• _REQUIRED WORK_
Return a copy of each line that holds the string "picture".

• _DATA PROVIDED_
****************

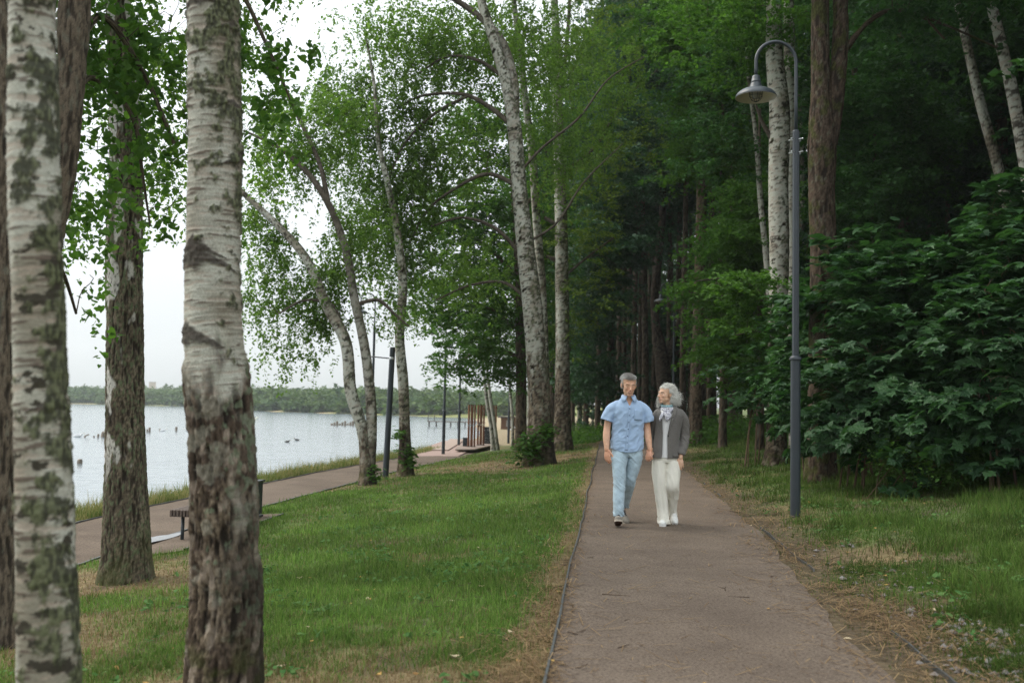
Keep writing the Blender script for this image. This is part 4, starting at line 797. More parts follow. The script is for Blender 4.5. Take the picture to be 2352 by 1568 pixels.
tall.append(proto('forest_tree', '', 'tree', 27, .17, 'brown', cyl_blobs(14.5, 27, 2.8, 4, rs), 505, 170, 95, .20, M_FOREST2, o=BR))
under = [proto('understorey_tree', '', 'tree', 8.5, .07, 'brown', cyl_blobs(2.2, 8.5, 2.3, 4, rs), 511, 120, 130, .15, M_FOREST, o=BR, sc=1.1),
         proto('understorey_tree', '', 'tree', 6.5, .06, 'brown', cyl_blobs(1.2, 6.5, 2.1, 4, rs), 512, 110, 130, .15, M_FOREST2, o=BR, sc=1.1),
         proto('understorey_tree', '', 'tree', 11, .09, 'brown', cyl_blobs(3.5, 11, 2.6, 4, rs), 513, 150, 130, .16, M_FOREST2, o=BR, sc=1.2)]
TL = [('dark slim trunk of a leafy tree inside the wood', 'dark tall trees inside the wood'), ('very slim dark trunk with bluish green leaves inside the wood', 'slim bluish green trees inside the wood'),
      ('thicker mossy dark trunk inside the wood', 'thicker mossy trees inside the wood'), ('thin white birch trunk glimmering inside the dark wood', 'white birches inside the wood'), ('very tall bare dark trunk', 'tall bare dark trunks inside the wood')]
UL = [('leafy green understorey tree filling gaps between the dark trunks', 'green understorey trees'), ('low bluish green understorey tree between the dark trunks', 'bluish understorey trees'), ('mid height dark understorey tree between the trunks', 'mid height understorey trees')]
ZONES = ((1240, 'beyond the large leaning birch'), (1330, 'behind the upright birch'), (1470, 'above the man'), (1560, 'around the far lamp post'), (1650, 'behind the stout smooth trunk'), (1760, 'left of the thick white birch'),
         (1870, 'behind the near lamp post'), (1990, 'behind the mossy forked tree'), (2150, 'above the first maple bush'), (2300, 'above the middle thicket'), (9999, 'at the right edge'))
SHORT = {TL[0][1]: 'dark slim tree', TL[1][1]: 'very slim bluish tree', TL[2][1]: 'thick mossy dark tree', TL[3][1]: 'thin white birch', TL[4][1]: 'tall bare dark trunk', UL[0][1]: 'green understorey tree', UL[1][1]: 'low bluish understorey tree', UL[2][1]: 'mid height understorey tree'}
used = set(); placed = []
def put(protos, labels, k, x, y, rz, sc, label=None):
    src = protos[k]; key = (id(protos), k)
    o = src if key not in used else copy_tree(src); used.add(key)
    o.location = (x, y, float(H(x, y)) - .02); o.rotation_euler = (0, 0, rz); o.scale = (sc, sc, sc * rs.uniform(.92, 1.1))
    if label: o['label'] = label; o['category'] = 'tree'; o.pop('group', None) if 'group' in o else None
    else:
        short = SHORT[labels[k][1]]; px = 1176 + F * x / y; zn = next(z for lim, z in ZONES if px < lim); dp = 'near the edge' if y < 27 else 'mid depth' if y < 46 else 'deep inside' if y < 75 else 'farthest in'
        o['label'] = f'{short}, {dp}, {zn}'; o['group'] = labels[k][1] + ' ' + zn; o['category'] = 'tree'
    return o
def ok(x, y, d):
    for (a, b) in placed:
        if (a - x) ** 2 + (b - y) ** 2 < d * d: return False
    placed.append((x, y)); return True
FIX = [(1.5, 46.5), (6.6, 36), (6.0, 22), (7.5, 24), (5.3, 17), (9.5, 18), (10.5, 21)]
placed += FIX
def wx(px, Y): return float(at(px, 950, Y)[0])
# hand placed trunks the photograph shows
HAND = [(1345, 62, 4, 1), (1372, 55, 4, .9), (1405, 70, 4, 1.1), (1432, 60, 4, 1), (1455, 52, 4, .9), (1478, 66, 4, 1.1), (1500, 58, 4, 1), (1556, 60, 4, 1.1), (1570, 48, 4, .9), (1630, 47, 4, .95), (1655, 56, 3, 1),
        (1680, 42, 4, .8), (1700, 52, 3, .9), (1722, 60, 4, 1), (1330, 75, 3, .9), (1362, 80, 3, .9), (1640, 64, 4, 1), (1540, 75, 4, 1), (1300, 58, 0, 1), (1268, 66, 0, 1), (1240, 52, 2, .9), (1215, 60, 3, .9),
        (1388, 64, 4, .9), (1418, 49, 4, .8), (1443, 74, 4, 1.2), (1467, 57, 4, .8), (1489, 72, 4, 1), (1512, 67, 4, .9), (1533, 56, 4, .85), (1583, 68, 4, 1), (1612, 58, 4, .9), (1665, 66, 4, 1), (1692, 70, 4, 1), (1618, 75, 4, 1.1), (1315, 68, 4, .9)]
for px, Y, k, sc in HAND:
    placed.append((wx(px, Y), Y)); put(tall, TL, k, wx(px, Y), Y, rs.uniform(0, 6.28), sc)
CZ = lambda x, y: 1325 < 1176 + F * x / y < 1745 and y < 78
n = 0
for _ in range(4000):
    y = rs.uniform(11, 120); x = rs.uniform(float(uR(y)) + (6.0 if y < 34 else 3.2 if y < 48 else 1.6), min(.60 * y + 7, 58))
    if y > 60: x = rs.uniform(max(-.02 * y + 2, float(xs(y)) + 9), .60 * y + 4)
    if y < 34 and x < 9 and y > 14: continue
    if CZ(x, y) and y > 30: continue
    if ok(x, y, 2.5 + y * .022): put(tall, TL, rs.choice(4, p=[.36, .3, .2, .14]), x, y, rs.uniform(0, 6.28), rs.uniform(.85, 1.15)); n += 1
    if n > 125: break
placed2 = []
m_ = 0
for _ in range(3000):
    y = rs.uniform(16, 95); x = rs.uniform(float(uR(y)) + (7.5 if y < 32 else 3.0), min(.58 * y + 4, 50))
    if y > 56: x = rs.uniform(max(-.01 * y + 2, float(xs(y)) + 8), .58 * y + 3)
    if any((a - x) ** 2 + (b - y) ** 2 < (3.0 + y * .02) ** 2 for a, b in placed2): continue
    if y < 74 and 1320 < 1176 + F * x / y < 1740 and rs.rand() < .85: continue
    placed2.append((x, y)); put(under, UL, rs.choice(3), x, y, rs.uniform(0, 6.28), rs.uniform(.8, 1.2)); m_ += 1
    if m_ > 75: break
print('wood trees', n, m_)
# individually shaped leafy trees at the edge of the wood
def edge_tree(label, px, py, Y, blobs, seed, m, n=220, per=110, size=.14, w=18, style='layer', sc=1.15, tpl='rhomb', name='leafy_tree'):
    p = trunk_px([(px, py, w), (px + 2, py - 200, w * .85), (px - 3, py - 450, w * .6), (px, py - 750, w * .3)], Y)
    plant_tree(name, label, 'tree', [p], 'brown', seed=seed, nu=18, step=.09, crown=dict(blobs=blobs, n=n, per=per, size=size, style=style, mat=m, sc=sc, tpl=tpl), opts=BR)
edge_tree('fresh green tree with layered sloping fronds left of the mottled birch', 1745, 1000, 28, [pxb(1700, 560, 27, 90, 60, 2), pxb(1650, 640, 27, 70, 60, 1.6), pxb(1730, 470, 28, 70, 60, 2), pxb(1700, 800, 28, 70, 110, 1.6), pxb(1660, 720, 28, 50, 60, 1.3)], 601, M_LINDEN, 230, 110, .12)
edge_tree('bluish green tree with heavy drooping foliage above the couple, left side of the path end', 1400, 1000, 46, [pxb(1400, 560, 44, 90, 110, 3), pxb(1410, 420, 44, 90, 90, 3), pxb(1350, 700, 44, 70, 110, 2.5), pxb(1370, 860, 45, 60, 70, 2.2), pxb(1420, 290, 45, 110, 80, 3)], 602, M_FOREST2, 330, 120, .17, sc=1.5)
edge_tree('dark leafy tree over the far end of the path', 1480, 1000, 56, [pxb(1500, 260, 54, 110, 130, 3), pxb(1560, 120, 54, 130, 120, 3), pxb(1420, 180, 54, 100, 110, 3)], 603, M_FOREST2, 230, 120, .2, sc=1.7)
edge_tree('dark broad tree filling the wood behind the mossy forked tree', 2010, 980, 25, [pxb(2010, 420, 24, 90, 90, 2), pxb(2000, 250, 24, 110, 100, 2), pxb(1970, 520, 24, 60, 50, 1.6), pxb(2090, 330, 25, 90, 90, 2)], 604, M_FOREST, 240, 110, .12)
edge_tree('layered dark tree deep behind the thicket on the right', 2180, 980, 27, [pxb(2120, 420, 27, 90, 80, 2), pxb(2200, 300, 27, 100, 100, 2), pxb(2280, 420, 27, 80, 90, 2), pxb(2150, 150, 27, 110, 90, 2)], 605, M_FOREST2, 240, 110, .13)
edge_tree('green tree leaning over the lamp from the upper middle of the picture', 1660, 990, 31, [pxb(1590, 60, 30, 140, 70, 2.5), pxb(1700, 90, 30, 110, 80, 2.5), pxb(1600, 210, 30, 70, 60, 2), pxb(1660, 350, 31, 80, 70, 2), pxb(1600, 330, 31, 60, 90, 2)], 606, M_LINDEN, 280, 110, .13)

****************

• _SOLUTION TO THE EXERCISE_
Keep writing the Blender script for this image. This is part 4, starting at line 797. More parts follow. The script is for Blender 4.5. Take the picture to be 2352 by 1568 pixels.
edge_tree('green tree leaning over the lamp from the upper middle of the picture', 1660, 990, 31, [pxb(1590, 60, 30, 140, 70, 2.5), pxb(1700, 90, 30, 110, 80, 2.5), pxb(1600, 210, 30, 70, 60, 2), pxb(1660, 350, 31, 80, 70, 2), pxb(1600, 330, 31, 60, 90, 2)], 606, M_LINDEN, 280, 110, .13)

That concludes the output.